About 3 years ago I recall being at an event in NYC where a passionate entrepreneur was talking about how every startup can say they monetize because of Google Adsense, but it’s a pipe dream and the death of the banner ad is here. Serving non targeting banner ads is a waste of time, resources, and causing blindness (well ad blindness). The person at this event (wish I could recall his name) was so frustrated at companies that say their revenue model is advertisement aka Google Adsense that startups who spoke after his presentation would put their heads down in shame. Although advertisement is a big money maker, it’s very limiting and hard when your site gets below 1MM page views. Serving ads to traffic seems like a very inefficient way to monetize, you are just serving up an offer to someone who may or may not be interested. Banner ads have been around the block and back, the big difference now in 2011 than 1999 is targeting. You are not serving the same ad to a white male in North Carolina who likes hunting as a black female living in NYC. The event and presentation was even more interesting as it compared east coast to west coast startups much like rappers, east cost it’s about revenue – west coast is about the dream. Remember, startups that monetize via non-targeted advertisement are full of crap, IMHO. There is more to be sold than just ads, you need to think outside the box and data mining is just one direct, but there are many more.

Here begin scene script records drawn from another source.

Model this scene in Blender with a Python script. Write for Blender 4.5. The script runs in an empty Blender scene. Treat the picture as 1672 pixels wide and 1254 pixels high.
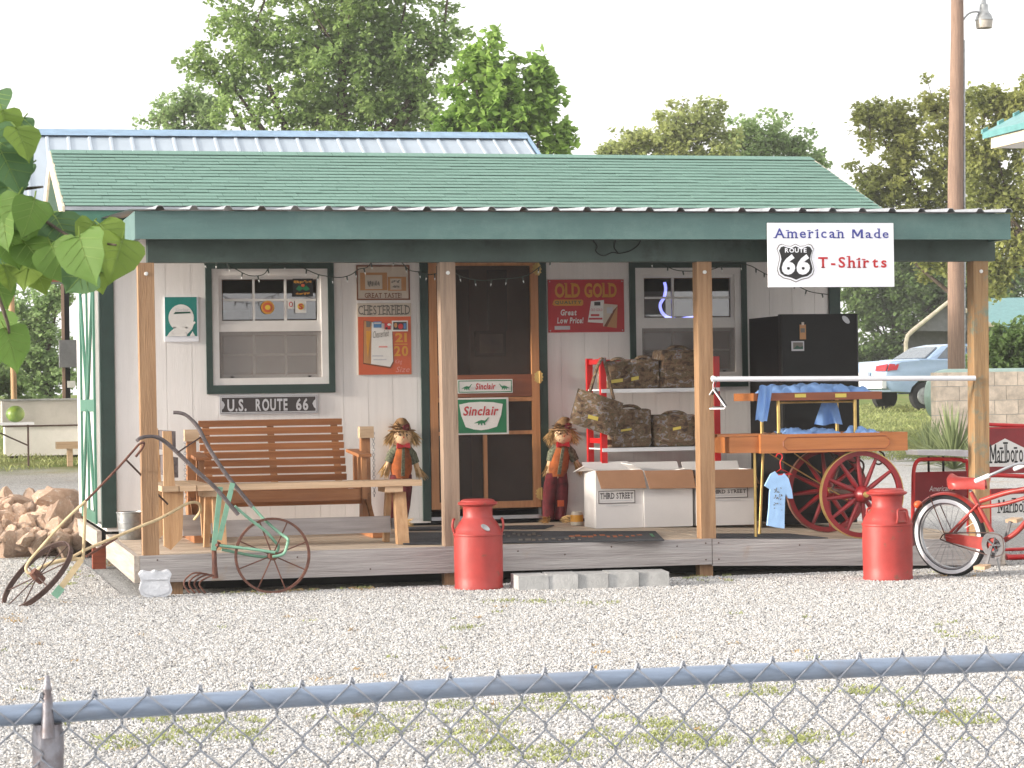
import bpy, bmesh, math, random
from mathutils import Vector, Matrix
random.seed(7)
R = math.radians
scene = bpy.context.scene
COL = scene.collection

# ------------------------------------------------------------------ camera
F = 4000.0; PCX, PCY = 836.0, 627.0          # focal length and centre in pixels of the 1672x1254 photograph
YAW = R(13.9); ROLL = 0.0155; PITCH = math.atan(23.0 / F)
CF = Vector((math.sin(YAW) * math.cos(PITCH), math.cos(YAW) * math.cos(PITCH), math.sin(PITCH)))
_r0 = Vector((math.cos(YAW), -math.sin(YAW), 0)); _u0 = _r0.cross(CF)
CR = _r0 * math.cos(ROLL) - _u0 * math.sin(ROLL)
CU = _u0 * math.cos(ROLL) + _r0 * math.sin(ROLL)
CAM = Vector((-1.5594, -17.1335, 1.3363))
cam = bpy.data.objects.new('camera', bpy.data.cameras.new('camera'))
COL.objects.link(cam)
m = Matrix((CR, CU, -CF)).transposed().to_4x4(); m.translation = CAM
cam.matrix_world = m
cam.data.sensor_width = 36.0; cam.data.lens = 36.0 * F / 1672.0
cam.data.clip_start = 0.1; cam.data.clip_end = 3000
cam.data.dof.use_dof = True; cam.data.dof.focus_distance = 17.5; cam.data.dof.aperture_fstop = 34.0
scene.camera = cam

def ray(x, y): return CF + CR * ((x - PCX) / F) + CU * ((PCY - y) / F)
def P(x, y, Y):                                # the point at depth plane Y of the place
    d = ray(x, y); return CAM + d * ((Y - CAM.y) / d.y)
def G(x, y, z=0.0):                            # the point at height z
    d = ray(x, y); return CAM + d * ((z - CAM.z) / d.z)
def A(x, y, dist): return CAM + ray(x, y) * dist
def PX(x, y, X):                               # the point on the plane at X
    d = ray(x, y); return CAM + d * ((X - CAM.x) / d.x)

# ------------------------------------------------------------------ world, sun, exposure
SUN_AZ, SUN_EL = R(-96.0), R(11.0)             # azimuth from +Y, clockwise: the sun stands low on the left
world = bpy.data.worlds.new('World'); scene.world = world; world.use_nodes = True
nt = world.node_tree; nt.nodes.clear()
sky = nt.nodes.new('ShaderNodeTexSky'); sky.sky_type = 'NISHITA'; sky.sun_disc = False
sky.sun_elevation = SUN_EL; sky.sun_rotation = SUN_AZ
sky.air_density = 1.0; sky.dust_density = 6.0; sky.ozone_density = 1.0
hs = nt.nodes.new('ShaderNodeHueSaturation'); hs.inputs['Saturation'].default_value = 0.22
mx = nt.nodes.new('ShaderNodeMixRGB'); mx.blend_type = 'MIX'; mx.inputs[0].default_value = 0.55
mx.inputs[2].default_value = (7.6, 7.5, 7.5, 1)   # the white haze that veils the whole sky
bg = nt.nodes.new('ShaderNodeBackground'); bg.inputs[1].default_value = 0.135
wo = nt.nodes.new('ShaderNodeOutputWorld')
nt.links.new(sky.outputs[0], hs.inputs['Color']); nt.links.new(hs.outputs[0], mx.inputs[1])
nt.links.new(mx.outputs[0], bg.inputs[0]); nt.links.new(bg.outputs[0], wo.inputs[0])
sd = bpy.data.lights.new('sun', 'SUN'); sd.energy = 2.7; sd.angle = R(5.0); sd.color = (1.0, 0.89, 0.76)
sun = bpy.data.objects.new('sun', sd); COL.objects.link(sun)
sdir = Vector((math.sin(SUN_AZ) * math.cos(SUN_EL), math.cos(SUN_AZ) * math.cos(SUN_EL), math.sin(SUN_EL)))
sun.rotation_euler = sdir.to_track_quat('Z', 'Y').to_euler()
sun.location = (-20, 0, 12)
vs = scene.view_settings
vs.view_transform = 'Standard'; vs.look = 'None'; vs.exposure = 1.27; vs.gamma = 1.0; vs.use_curve_mapping = False
cy_ = scene.cycles; cy_.use_adaptive_sampling = True; cy_.adaptive_threshold = 0.02; cy_.use_denoising = True; cy_.max_bounces = 7; cy_.diffuse_bounces = 4; cy_.glossy_bounces = 3; cy_.transmission_bounces = 4; cy_.transparent_max_bounces = 8; cy_.caustics_reflective = False; cy_.caustics_refractive = False

# ------------------------------------------------------------------ materials
def C(r, g, b):
    f = lambda c: ((c / 255 + 0.055) / 1.055) ** 2.4 if c > 10 else c / 255 / 12.92
    return (f(r), f(g), f(b), 1)
MATS = {}
def M(name, col, rough=0.6, metal=0.0, var=0.12, scale=6.0, bump=0.0, bscale=60.0, stretch=None, col2=None, trans=0.0,
      spec=0.5, island=0.0, objvar=0.0, dirt=None, dirt_lo=0.55, dirt_hi=0.75, dirt_scale=3.0, emit=None):
    """procedural material: base colour broken by noise (stretched along a grain), optional second colour and dirt"""
    if name in MATS: return MATS[name]
    mt = bpy.data.materials.new(name); mt.use_nodes = True; MATS[name] = mt
    n = mt.node_tree.nodes; l = mt.node_tree.links; b = n['Principled BSDF']
    b.inputs['Roughness'].default_value = rough; b.inputs['Metallic'].default_value = metal
    b.inputs['Specular IOR Level'].default_value = spec
    tc = n.new('ShaderNodeTexCoord'); mp = n.new('ShaderNodeMapping'); l.new(tc.outputs['Object'], mp.inputs[0])
    oi = n.new('ShaderNodeObjectInfo')
    if objvar: 
        ad = n.new('ShaderNodeVectorMath'); ad.operation = 'SCALE'; ad.inputs[0].default_value = (13, 7, 5)
        l.new(oi.outputs['Random'], ad.inputs['Scale']); l.new(ad.outputs[0], mp.inputs['Location'])
    if stretch: mp.inputs['Scale'].default_value = stretch
    nz = n.new('ShaderNodeTexNoise'); nz.inputs['Scale'].default_value = scale; nz.inputs['Detail'].default_value = 5
    nz.inputs['Roughness'].default_value = 0.65; l.new(mp.outputs[0], nz.inputs['Vector'])
    c2 = col2 or tuple(c * (1 - 2.2 * var) for c in col[:3]) + (1,)
    c1 = col if col2 else tuple(min(1, c * (1 + var)) for c in col[:3]) + (1,)
    rp = n.new('ShaderNodeValToRGB'); rp.color_ramp.elements[0].position = 0.3; rp.color_ramp.elements[1].position = 0.7
    rp.color_ramp.elements[0].color = c2; rp.color_ramp.elements[1].color = c1
    l.new(nz.outputs['Fac'], rp.inputs[0]); out = rp.outputs[0]
    if dirt:
        nd = n.new('ShaderNodeTexNoise'); nd.inputs['Scale'].default_value = dirt_scale; nd.inputs['Detail'].default_value = 6
        nd.inputs['Roughness'].default_value = 0.7; l.new(tc.outputs['Object'], nd.inputs['Vector'])
        mr = n.new('ShaderNodeMapRange'); mr.inputs[1].default_value = dirt_lo; mr.inputs[2].default_value = dirt_hi
        l.new(nd.outputs['Fac'], mr.inputs[0])
        mm = n.new('ShaderNodeMixRGB'); mm.inputs[2].default_value = dirt
        l.new(mr.outputs[0], mm.inputs[0]); l.new(out, mm.inputs[1]); out = mm.outputs[0]
    if objvar or island:
        hv = n.new('ShaderNodeHueSaturation'); k = objvar or island
        r2 = n.new('ShaderNodeMapRange'); r2.inputs[3].default_value = 1 - k; r2.inputs[4].default_value = 1 + k
        if island:
            gi = n.new('ShaderNodeNewGeometry'); l.new(gi.outputs['Random Per Island'], r2.inputs[0])
        else: l.new(oi.outputs['Random'], r2.inputs[0])
        l.new(r2.outputs[0], hv.inputs['Value']); l.new(out, hv.inputs['Color']); out = hv.outputs[0]
    l.new(out, b.inputs['Base Color'])
    if bump:
        nb = n.new('ShaderNodeTexNoise'); nb.inputs['Scale'].default_value = bscale; nb.inputs['Detail'].default_value = 4
        l.new(mp.outputs[0], nb.inputs['Vector'])
        bp = n.new('ShaderNodeBump'); bp.inputs['Strength'].default_value = bump; bp.inputs['Distance'].default_value = 0.02
        l.new(nb.outputs['Fac'], bp.inputs['Height']); l.new(bp.outputs[0], b.inputs['Normal'])
    if trans:
        tr = n.new('ShaderNodeBsdfTranslucent'); l.new(out, tr.inputs[0])
        ms = n.new('ShaderNodeMixShader'); ms.inputs[0].default_value = trans
        l.new(b.outputs[0], ms.inputs[1]); l.new(tr.outputs[0], ms.inputs[2])
        l.new(ms.outputs[0], n['Material Output'].inputs[0])
    if emit:
        b.inputs['Emission Color'].default_value = emit[0]; b.inputs['Emission Strength'].default_value = emit[1]
    return mt

def L(r, g, b): return (r, g, b, 1)
WX = (0.6, 9, 9); WZ = (9, 9, 0.6); WY = (9, 0.6, 9)      # wood grain along x, z, y
M('siding', L(.79, .765, .745), .55, var=.03, scale=3, bump=.1, bscale=30, stretch=(6, 6, .5), objvar=.025)
M('white_paint', L(.72, .70, .68), .45, var=.04, scale=5)
M('trim_green', L(.016, .042, .034), .5, var=.12, scale=9, bump=.05)
M('fascia_green', L(.078, .155, .145), .5, var=.08, scale=2.2, stretch=(.5, 4, 4), bump=.1, dirt=L(.13, .215, .195), dirt_lo=.48, dirt_hi=.75, dirt_scale=1.6)
M('beam_green', L(.045, .075, .062), .55, var=.2, scale=2.5, dirt=L(.012, .02, .018), dirt_lo=.58, dirt_hi=.72, dirt_scale=2.2)
M('door_green', L(.04, .15, .10), .45, var=.08)
M('shingle', L(.175, .285, .24), .95, var=.06, scale=60, bump=.3, bscale=160, objvar=.05, spec=.1)
M('roof_felt', L(.02, .05, .04), .9)
M('cream_board', L(.62, .55, .42), .6)
M('tin', L(.36, .37, .39), .4, metal=.5, var=.15, dirt=L(.25, .13, .07), dirt_lo=.62, dirt_hi=.75)
M('drip_edge', L(.34, .37, .40), .45, metal=.4)
M('post_wood', L(.37, .225, .12), .75, col2=L(.22, .12, .06), scale=3, stretch=WZ, bump=.3, bscale=14, objvar=.10)
M('post_grey', L(.33, .235, .17), .8, col2=L(.19, .13, .09), scale=3, stretch=WZ, bump=.3, bscale=14)
M('post_painted', L(.40, .25, .12), .75, col2=L(.22, .13, .06), scale=3, stretch=WZ, bump=.3, bscale=14, dirt=L(.13, .20, .165), dirt_lo=.52, dirt_hi=.68, dirt_scale=5)
M('deck_wood', L(.60, .50, .39), .85, col2=L(.42, .33, .25), scale=2.5, stretch=WX, bump=.35, bscale=10, objvar=.12)
M('rim_wood', L(.42, .395, .385), .85, col2=L(.26, .235, .23), scale=2.5, stretch=(.5, 10, 10), bump=.4, bscale=8, dirt=L(.33, .25, .18), dirt_lo=.6, dirt_hi=.8)
M('rim_wood_y', L(.46, .41, .36), .85, col2=L(.3, .25, .21), scale=2.5, stretch=(10, .5, 10), bump=.4, bscale=8)
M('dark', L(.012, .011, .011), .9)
M('cedar', L(.42, .18, .07), .6, col2=L(.27, .105, .04), scale=3, stretch=WX, bump=.12, objvar=.14)
M('cedar_z', L(.38, .18, .075), .6, col2=L(.24, .10, .04), scale=3, stretch=WZ, bump=.12, objvar=.1)
M('pine', L(.58, .42, .28), .7, col2=L(.42, .28, .17), scale=3, stretch=WX, bump=.2, bscale=14, objvar=.08)
M('pine_z', L(.52, .33, .18), .7, col2=L(.36, .20, .095), scale=3, stretch=(11, 11, .9), bump=.2, bscale=14, objvar=.08)
M('grey_board', L(.36, .34, .34), .8, col2=L(.23, .21, .21), scale=3, stretch=WX, bump=.25)
M('door_wood', L(.50, .24, .10), .5, col2=L(.34, .14, .05), scale=3, stretch=WZ, objvar=.06)
M('door_panel', L(.27, .075, .022), .4, col2=L(.19, .05, .015), scale=2.5, stretch=WX)
M('brass', L(.62, .44, .16), .35, metal=.8, var=.15)
M('steel', L(.40, .41, .43), .4, metal=.7, var=.1)
M('red_paint', L(.24, .013, .018), .38, var=.12, scale=4, dirt=L(.20, .02, .02), dirt_lo=.55, dirt_hi=.75)
M('can_red', L(.37, .040, .034), .5, var=.13, scale=3.5, bump=.22, bscale=7, dirt=L(.20, .055, .035), dirt_lo=.60, dirt_hi=.66, dirt_scale=11)
M('rack_red', L(.55, .012, .014), .3, var=.06)
M('black_gloss', L(.006, .006, .006), .4, var=.1, spec=.25)
M('black', L(.006, .006, .007), .6, var=.1, spec=.2)
M('rubber', L(.018, .018, .02), .75, var=.15)
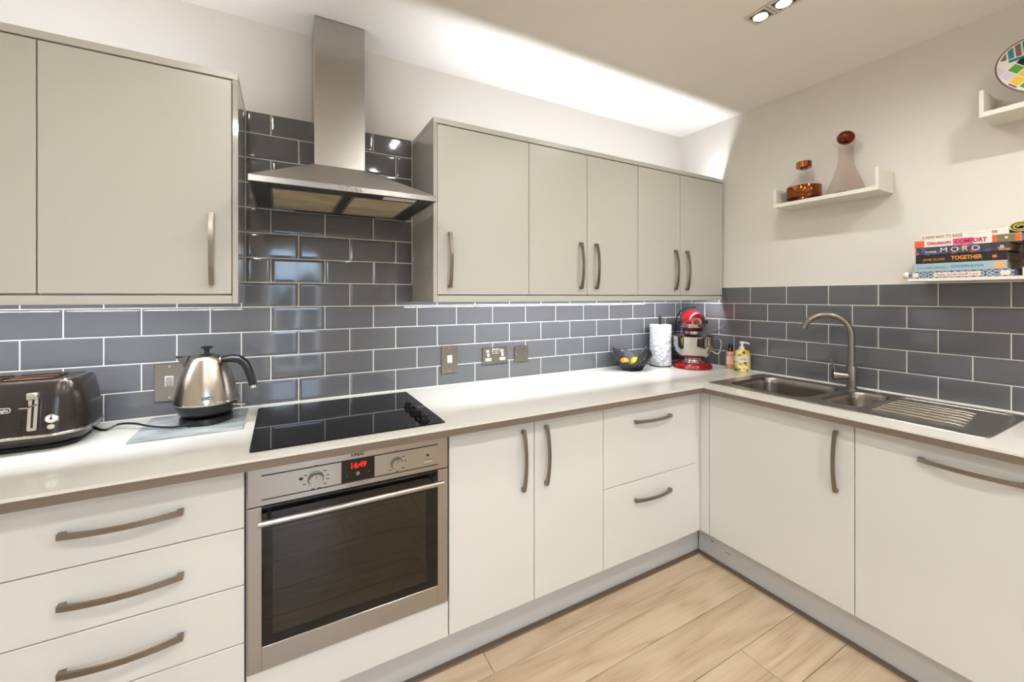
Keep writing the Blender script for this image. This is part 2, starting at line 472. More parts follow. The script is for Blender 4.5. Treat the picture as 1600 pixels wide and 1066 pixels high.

Look at what Virgin America is doing to offset cost: Advertised Experiences, On Demand Movies, Brand Product Sponsorship, Upsells and cross sells. Offering a unique experience at a lower cost! Virgin is thinking outside the box and cleaning up, where as American Airlines … oh that’s right they are filling for bankruptcy.
Online products need to innovate to complete in the market today, not only as a product but also in terms of monetization. Everyone needs to step up their game. I know I know advertisement can be a HUGE money maker, just think of television. The cost of a super bowl commercial is crazy expensive, but think of the audience you can reach. This works great for products that have a huge distribution network like Budweiser or Pepsi, but not your startup and NOT most businesses. Although television is still cleaning up with advertisement, think about what targeting could do. Think about companies like FiOS – imagine rather than showing the same ad over and over, you are learning what individual watchers like or act on. Why do you think Hulu asks you if this ad is relevant, although targeting and violating someone’s privacy are two separate things Hulu, but I am sure they will learn.
Let’s move away from just advertisement and not only start to target and remarket, but take it the next step further offering details people want, like email Travel alerts for specific regions. This would be great for a person who wants to visit friends/family but doesn’t want to pay full price. Think of it more as a tool allowing you to add cities and get weekly email alerts for plane flights if they drop below $X. Now you could visit friends/family as you saw a deal come through rather than sit at home watching football all weekend. Building an email list and targeting users and learning what converts and what doesn’t would be a better model than writing blog posts about traveling and collecting those pennies from Google. So next step when you have to build out your business model, think of what else you could do to make money, non-targeted banner ads is the easy answer, but won’t result in a BILLION dollar IPO. Virgin America has MANY revenue streams, where American Airlines is about to go out of business.